Charles Moore's reflections on the week
One of the things to admire in America is its Victorian quality. American Ideals and Institutions (see above) are celebrated without embarrassment. And people still build in a style intended to reflect the importance of institutions. Whitman College, within Princeton, looks late-Victorian, with its court of grey stone and mullioned windows, but it was commissioned in 2002, from the architect Demetri Porphyrios. The best bit of Whitman is the hall. It is mediaeval in style, including an imposing fireplace, but strong and simple and grand — not a silly pastiche, but an expression of confidence.
A similar spirit imbues the Metropolitan Club in Washington, at which I stayed. Founded in 1863, it is as old as many of the famous English clubs, and resembles them. But American clubs are subtly different. They snap to attention more. Just after arriving, I was sitting in the coffee-room, and my mobile rang. I guessed that it was not allowed, but answered it quickly to ask to ring back later. As if from nowhere, a smartly dressed oriental porter emerged and smilingly placed into my hand an elegantly printed card which explained that ‘The use of electronic devices is prohibited in dining and public areas of the Clubhouse’, and urged me to retire to the Correspondence Lounge. So much politer than the disorganised shushing that would happen in London.
In my bedroom, the maid had left the radio playing, as maids often do. But the channel she had chosen was C-Span, the station devoted to verbatim recordings of testimony before congressional committees etc. In this case, a speech to a pro-life dinner by the chairman of the Republican National Committee was burbling into the room. For this politics-crazed capital, it is like airport-lounge music, designed to make no demands and create a relaxed mood.
I had asked Alan Greenspan, the former chairman of the Fed, if he would see me.

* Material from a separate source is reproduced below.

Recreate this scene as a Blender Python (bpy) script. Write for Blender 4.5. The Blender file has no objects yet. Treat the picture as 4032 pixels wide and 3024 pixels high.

He refused, explaining that he had to do jury service. There must be something right with a nation in which the 83-year-old former head of the most powerful central bank in the world has to join 11 fellow citizens to do his civic duty.
The Washington Post reported a speech by the extremist Pakistani cleric Maulana Abdul Aziz at the Red Mosque in Islamabad: ‘...he called on a crowd of chanting followers to spread the crusade for Islamic law across the country’. I don’t think so.